Ayn Rand’s Fountainhead

Rand, Ayn. The Fountainhead. Indianapolis: Bobbs-Merrill Co, 1943.


Rereleased in 1999 as “Fountainhead: an American novel”, always one of the best selling classics on Amazon.com, and now structuring the backbone of the new neo-conservative party, Fountainhead is an interesting, didactic, lucid and entertaining exegesis on “man as he should be”. Her conception of this modern man is similar to Nietzsche’s ubermenschen, if not the exact same. The kind of man who does not remember the wrongs made against him, but simply reacts and moves toward the future, a man of vision who does not seek other for validation, appreciation, application, faculty, manipulation, or even consent. He, in this case Howard Roark, is set up to see people as ends to themselves, rather than the means to an end.

Like in much of sci-fi, these characters are supposed to be taken as concepts, as a vision of what man could become, not what man is–so obviously they’re not going to be “realistic” in the way most novels would perceive of them.

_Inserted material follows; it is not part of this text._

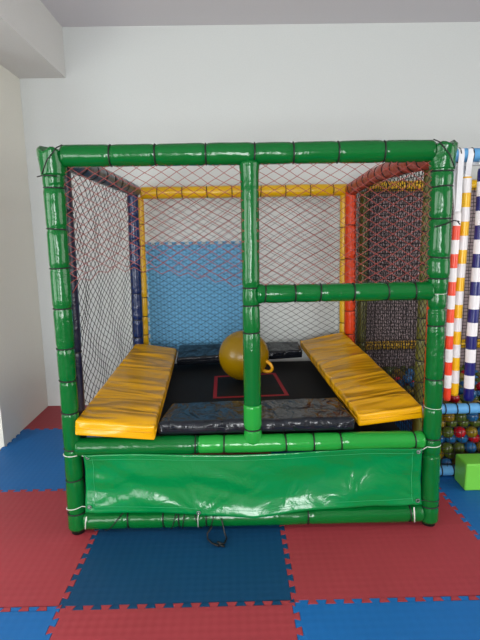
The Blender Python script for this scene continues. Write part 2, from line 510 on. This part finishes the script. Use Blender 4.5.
# blue left frame
padded('post', (XLp+.0, .11, .03), (XLp+.0, .11, 1.9), .040, [.12, .3, .5, .7, .88], M['navy'], cage, label='dark blue padded post')
padded('post', (XLp+.012, D-.11, .02), (XLp+.012, D-.11, 1.9), .046, [.16, .36, .44, .56, .68, .8, .9], M['blue'], cage, label='blue padded post')
padded('rail', (XLp+.02, .07, ZT), (XLp+.02, D-.04, ZT), .05, [.14, .26, .38, .5, .62, .74, .86], M['navy'], cage, label='dark blue padded top rail')
padded('rail', (XLp, .15, .22), (XLp, D-.04, .22), .045, [.3, .6], M['navy'], cage, label='dark blue padded lower rail')
# yellow back frame
padded('rail', (XLp+.06, D+.02, ZT-.015), (XRp-.02, D+.02, ZT-.015), .05, [.08, .2, .32, .44, .58, .7, .82, .93], M['yellow'], cage, label='yellow padded top rail')
padded('post', (XLp+.046, D+.025, .02), (XLp+.046, D+.025, 1.88), .034, [.36, .45, .54, .66, .78, .88], M['yellow'], cage, label='yellow padded post')
padded('post', (XRp-.045, D+.025, .02), (XRp-.045, D+.025, 1.88), .034, [.4, .55, .7, .85], M['yellow'], cage, label='yellow padded post')
padded('rail', (XLp+.06, D+.02, .22), (XRp-.02, D+.02, .22), .045, [.25, .5, .75], M['yellow'], cage, label='yellow padded lower rail')
# orange right frame
padded('post', (XRp+.022, .115, .02), (XRp+.022, .115, 1.9), .025, [.2, .35, .5, .65, .8], M['orange'], cage, label='orange padded post')
padded('post', (XRp-.005, D-.06, .02), (XRp-.005, D-.06, 1.9), .046, [.35, .46, .55, .7, .85], M['orange'], cage, label='orange padded post')
padded('rail', (XRp-.0, .07, ZT-.02), (XRp, D-.04, ZT-.02), .052, [.08, .16, .24, .33, .42, .51, .6, .69, .78, .87, .95], M['rust'], cage,
       bow=(0, 0, .035), label='rust red padded top rail bowed upward')
padded('rail', (XRp+.01, .15, .22), (XRp+.01, D-.04, .22), .045, [.3, .6], M['orange'], cage, label='orange padded lower rail')

# netting
def front_low(x):   # lower hem of the torn red net (left opening only)
    ks = [(-.80, 1.335), (-.72, 1.36), (-.618, 1.405), (-.458, 1.393), (-.302, 1.378), (-.13, 1.345), (.03, 1.305)]
    for (a, za), (b, zb) in zip(ks, ks[1:]):
        if a <= x <= b: return za+(zb-za)*(x-a)/(b-a)
    return 1.3
NX0, NZ0 = XLp+.045, 1.29
def inside_front(u, v):
    x, z = NX0+u, NZ0+v
    if x > XC: return True
    return z >= front_low(x)
hem = [(x-NX0, front_low(x)-NZ0+.012*(1 if k % 2 else -1)) for k, x in enumerate([-.81+.044*i for i in range(20)])]
n = net('netting', (NX0, -.012, NZ0), (1, 0, 0), (0, 0, 1), XRp-.045-NX0, 1.895-NZ0, .077, .045, .0014, M['net_red'], cage,
        inside=inside_front, jit=.07, sag=.02)
n['label'] = 'dull red netting across the front, ragged along its lower edge'
bm = bmesh.new(); tube(bm, [Vector((NX0+u, -.012+.006*math.sin(u*20), NZ0+v)) for u, v in hem], .0017, 5)
link('cord', bm, M['net_red'], n)
n = net('netting', (XLp-.005, .12, .50), (0, 1, 0), (0, 0, 1), D-.24, 1.40, .094, .057, .0020, M['net_black'], cage, jit=.10, sag=-.05)
n['label'] = 'black netting on the left side'
n = net('netting', (XLp+.09, D+.045, .50), (1, 0, 0), (0, 0, 1), XRp-XLp-.15, 1.41, .088, .053, .0015, M['net_black'], cage, jit=.07, sag=.02)
n['label'] = 'black netting across the back'
n = net('netting', (XRp+.015, .12, .50), (0, 1, 0), (0, 0, 1), D-.2, 1.42, .07, .05, .0019, M['net_black'], cage, jit=.10, sag=.03)
n['label'] = 'black netting on the right side'

# green vinyl skirt hung in front of the lower opening
SX0, SX1 = -.797, .935
def skirt_pt(u, w):
    """u across 0..1, w down 0..1"""
    x = SX0+(SX1-SX0)*u
    ztop = .452+.007*math.sin(u*9+.4)-.006*math.sin(PI*u)
    kz = [(0, .146), (.17, .140), (.33, .128), (.42, .110), (.5, .099), (.58, .112), (.68, .138), (.85, .146), (1, .150)]
    zb = .14
    for (a, za), (b, zb_) in zip(kz, kz[1:]):
        if a <= u <= b: zb = za+(zb_-za)*(u-a)/(b-a)
    z = ztop+(zb-ztop)*w
    e = math.sin(PI*min(max(w, 0), 1))
    y = -.036-.018*w+.022*e
    # diagonal drag folds and a soft billow
    y -= .020*e*math.sin(PI*u)*(.4+.6*math.sin(u*7.5-1+w*1.6))
    y += .016*noise.noise(Vector((u*4.2+w*1.3, w*1.9-u*2, 3.1)))*(0.35+e)
    y += .010*noise.noise(Vector((u*11-w*3, w*4, 8.7)))*(.3+.7*w)
    y -= .012*math.exp(-((u-.335)/.05)**2)*w*w*w
    for uu, ww in ((.0, .0), (0, .93), (1, 0), (1, .95), (.335, 1)):
        d = math.hypot((u-uu)*1.73, (w-ww)*.31)
        y += .006*math.sin(14*math.atan2((w-ww)*.31, (u-uu)*1.73+1e-6))*math.exp(-d/.07)*min(1, d/.02)
    return Vector((x, y-.012, z))
bm = bmesh.new(); NU, NW = 130, 30
grid = [[bm.verts.new(skirt_pt(i/NU, j/NW)) for i in range(NU+1)] for j in range(NW+1)]
for j in range(NW):
    for i in range(NU): bm.faces.new((grid[j][i], grid[j][i+1], grid[j+1][i+1], grid[j+1][i]))
skirt = link('vinyl_skirt', bm, M['skirt'], cage)
skirt['label'] = 'wrinkled glossy green vinyl skirt'
sm = skirt.modifiers.new('thick', 'SOLIDIFY'); sm.thickness = .003; sm.offset = 1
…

This book is also about architecture.

I disagree with almost all of Rand’s philosophy, but I’ve felt that getting a sense for her ethics is extremely useful for tracing the vigorous transformations and cultural input Rand has had on modern neo-conservatism as well as neoliberalism. This book is her ethical treatise, and it takes a some genuine mind of integrity to envision it with finesse. Rand is taboo among many intelligentsia, for good reason, though the blame doesn’t lie completely on Rand’s side. Her conceptions of “egotism” and “altruism” are certainly stark concepts, and yet, since this book is not commonly taken seriously, many of the intelligentsia don’t know how to properly reject her claims, or the claims of contemporary neo-liberal thought.

Egotism is blatant self-interest, with the ethical boundary that everyone is devoted to the same self-interest. To be egotistical is to know what lies behind the “I” when saying, “I will do X” or “I will buy X”. Self-interest in a person capable of creativity, of vision, self-respect and integrity.

The problem with Rand’s approach is a just and accurate problem, though again, I doubt most people who critique Rand have read this book. The problem is the black/white fallacy, she presents altruism and egotism as two extremes that one must choose from. After reading the book, this “problem” doesn’t seem that valid. Of course, the “visionary” ubermenschen is extremely an egotist, while the “villian” is extremely “altruistic,” but the entire point of the book is that these terms are mere ideological constructions, since no character in the book is altruistic at all, but merely uses the guise of altruism for their own “egotistical” means. This is egotism in the traditional sense. In the Randian sense, the true egotist could never wear a guise. He respects himself too much to sell his own integrity. “egotism” in the Randian sense, seems more similar to “self-respect” than selfishness.